* **What you will do**:
Repeat the lines below exactly as they appear, but leave out the images.

* **Information supplied**:
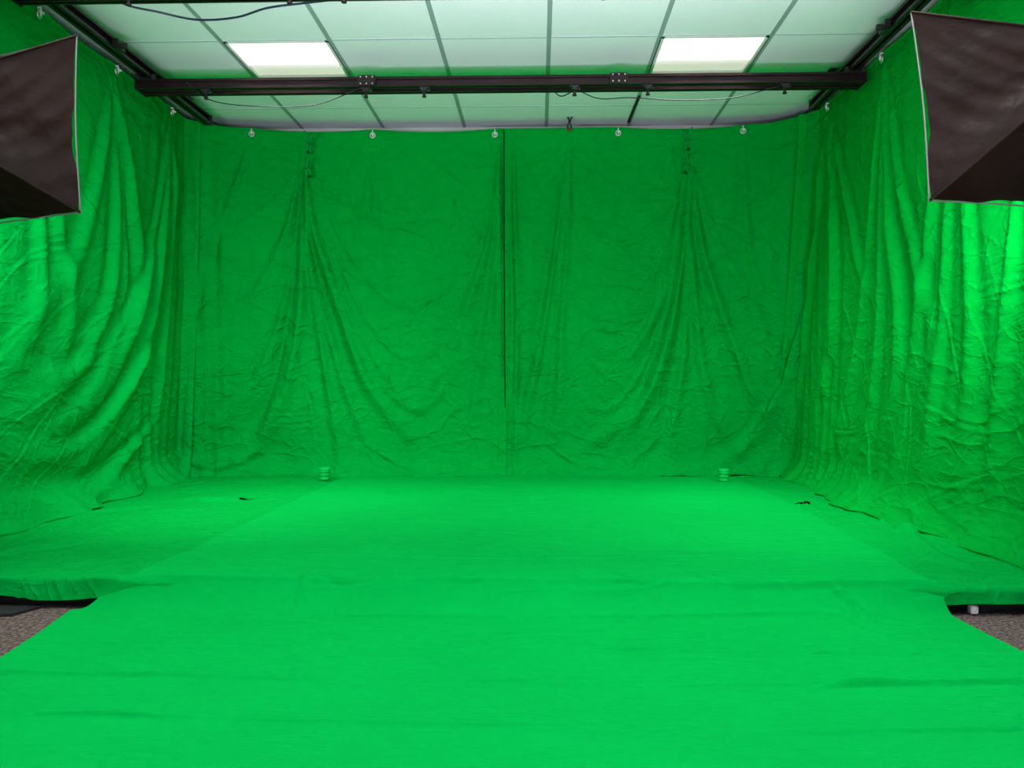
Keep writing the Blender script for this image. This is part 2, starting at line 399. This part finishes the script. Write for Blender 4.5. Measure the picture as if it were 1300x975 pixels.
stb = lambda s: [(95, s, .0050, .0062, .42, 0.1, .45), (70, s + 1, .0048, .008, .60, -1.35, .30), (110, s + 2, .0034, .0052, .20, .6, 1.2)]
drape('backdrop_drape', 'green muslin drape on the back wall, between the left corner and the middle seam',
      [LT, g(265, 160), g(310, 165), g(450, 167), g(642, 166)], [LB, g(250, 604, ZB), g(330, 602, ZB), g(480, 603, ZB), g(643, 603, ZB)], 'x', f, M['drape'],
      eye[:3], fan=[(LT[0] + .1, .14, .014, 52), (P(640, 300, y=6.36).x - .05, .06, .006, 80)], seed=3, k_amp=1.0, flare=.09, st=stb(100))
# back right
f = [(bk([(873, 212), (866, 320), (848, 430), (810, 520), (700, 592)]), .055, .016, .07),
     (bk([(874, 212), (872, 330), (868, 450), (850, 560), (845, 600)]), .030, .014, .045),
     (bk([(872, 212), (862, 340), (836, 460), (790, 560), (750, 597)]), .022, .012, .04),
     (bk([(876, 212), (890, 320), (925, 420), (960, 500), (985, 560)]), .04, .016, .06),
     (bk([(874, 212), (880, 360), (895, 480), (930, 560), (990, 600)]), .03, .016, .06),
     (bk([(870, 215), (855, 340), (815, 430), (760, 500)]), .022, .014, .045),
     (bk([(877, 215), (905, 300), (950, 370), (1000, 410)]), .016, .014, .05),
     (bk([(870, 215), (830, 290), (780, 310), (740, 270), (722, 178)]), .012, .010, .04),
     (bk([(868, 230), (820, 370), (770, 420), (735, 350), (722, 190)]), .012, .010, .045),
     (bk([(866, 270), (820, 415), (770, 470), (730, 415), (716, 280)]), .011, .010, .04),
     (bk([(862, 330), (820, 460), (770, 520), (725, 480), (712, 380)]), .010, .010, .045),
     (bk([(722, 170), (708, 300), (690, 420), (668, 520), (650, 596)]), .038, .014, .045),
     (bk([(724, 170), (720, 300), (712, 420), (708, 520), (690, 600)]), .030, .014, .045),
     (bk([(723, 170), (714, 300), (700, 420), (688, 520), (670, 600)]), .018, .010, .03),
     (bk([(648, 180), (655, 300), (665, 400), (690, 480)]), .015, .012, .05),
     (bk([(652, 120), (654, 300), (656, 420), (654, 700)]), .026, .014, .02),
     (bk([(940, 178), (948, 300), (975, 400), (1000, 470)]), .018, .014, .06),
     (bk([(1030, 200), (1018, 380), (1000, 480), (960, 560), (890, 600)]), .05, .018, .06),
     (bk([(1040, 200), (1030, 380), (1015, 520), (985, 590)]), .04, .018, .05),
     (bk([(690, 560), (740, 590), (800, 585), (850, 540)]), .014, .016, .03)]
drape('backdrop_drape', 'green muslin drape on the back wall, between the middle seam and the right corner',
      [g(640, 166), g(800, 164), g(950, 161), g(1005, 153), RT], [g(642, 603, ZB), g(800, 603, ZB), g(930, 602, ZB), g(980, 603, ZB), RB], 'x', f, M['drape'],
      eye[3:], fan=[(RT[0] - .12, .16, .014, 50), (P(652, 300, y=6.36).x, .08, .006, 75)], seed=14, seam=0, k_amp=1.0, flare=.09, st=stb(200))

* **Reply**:
Keep writing the Blender script for this image. This is part 2, starting at line 399. This part finishes the script. Write for Blender 4.5. Measure the picture as if it were 1300x975 pixels.
stb = lambda s: [(95, s, .0050, .0062, .42, 0.1, .45), (70, s + 1, .0048, .008, .60, -1.35, .30), (110, s + 2, .0034, .0052, .20, .6, 1.2)]
drape('backdrop_drape', 'green muslin drape on the back wall, between the left corner and the middle seam',
      [LT, g(265, 160), g(310, 165), g(450, 167), g(642, 166)], [LB, g(250, 604, ZB), g(330, 602, ZB), g(480, 603, ZB), g(643, 603, ZB)], 'x', f, M['drape'],
      eye[:3], fan=[(LT[0] + .1, .14, .014, 52), (P(640, 300, y=6.36).x - .05, .06, .006, 80)], seed=3, k_amp=1.0, flare=.09, st=stb(100))
# back right
f = [(bk([(873, 212), (866, 320), (848, 430), (810, 520), (700, 592)]), .055, .016, .07),
     (bk([(874, 212), (872, 330), (868, 450), (850, 560), (845, 600)]), .030, .014, .045),
     (bk([(872, 212), (862, 340), (836, 460), (790, 560), (750, 597)]), .022, .012, .04),
     (bk([(876, 212), (890, 320), (925, 420), (960, 500), (985, 560)]), .04, .016, .06),
     (bk([(874, 212), (880, 360), (895, 480), (930, 560), (990, 600)]), .03, .016, .06),
     (bk([(870, 215), (855, 340), (815, 430), (760, 500)]), .022, .014, .045),
     (bk([(877, 215), (905, 300), (950, 370), (1000, 410)]), .016, .014, .05),
     (bk([(870, 215), (830, 290), (780, 310), (740, 270), (722, 178)]), .012, .010, .04),
     (bk([(868, 230), (820, 370), (770, 420), (735, 350), (722, 190)]), .012, .010, .045),
     (bk([(866, 270), (820, 415), (770, 470), (730, 415), (716, 280)]), .011, .010, .04),
     (bk([(862, 330), (820, 460), (770, 520), (725, 480), (712, 380)]), .010, .010, .045),
     (bk([(722, 170), (708, 300), (690, 420), (668, 520), (650, 596)]), .038, .014, .045),
     (bk([(724, 170), (720, 300), (712, 420), (708, 520), (690, 600)]), .030, .014, .045),
     (bk([(723, 170), (714, 300), (700, 420), (688, 520), (670, 600)]), .018, .010, .03),
     (bk([(648, 180), (655, 300), (665, 400), (690, 480)]), .015, .012, .05),
     (bk([(652, 120), (654, 300), (656, 420), (654, 700)]), .026, .014, .02),
     (bk([(940, 178), (948, 300), (975, 400), (1000, 470)]), .018, .014, .06),
     (bk([(1030, 200), (1018, 380), (1000, 480), (960, 560), (890, 600)]), .05, .018, .06),
     (bk([(1040, 200), (1030, 380), (1015, 520), (985, 590)]), .04, .018, .05),
     (bk([(690, 560), (740, 590), (800, 585), (850, 540)]), .014, .016, .03)]
drape('backdrop_drape', 'green muslin drape on the back wall, between the middle seam and the right corner',
      [g(640, 166), g(800, 164), g(950, 161), g(1005, 153), RT], [g(642, 603, ZB), g(800, 603, ZB), g(930, 602, ZB), g(980, 603, ZB), RB], 'x', f, M['drape'],
      eye[3:], fan=[(RT[0] - .12, .16, .014, 50), (P(652, 300, y=6.36).x, .08, .006, 75)], seed=14, seam=0, k_amp=1.0, flare=.09, st=stb(200))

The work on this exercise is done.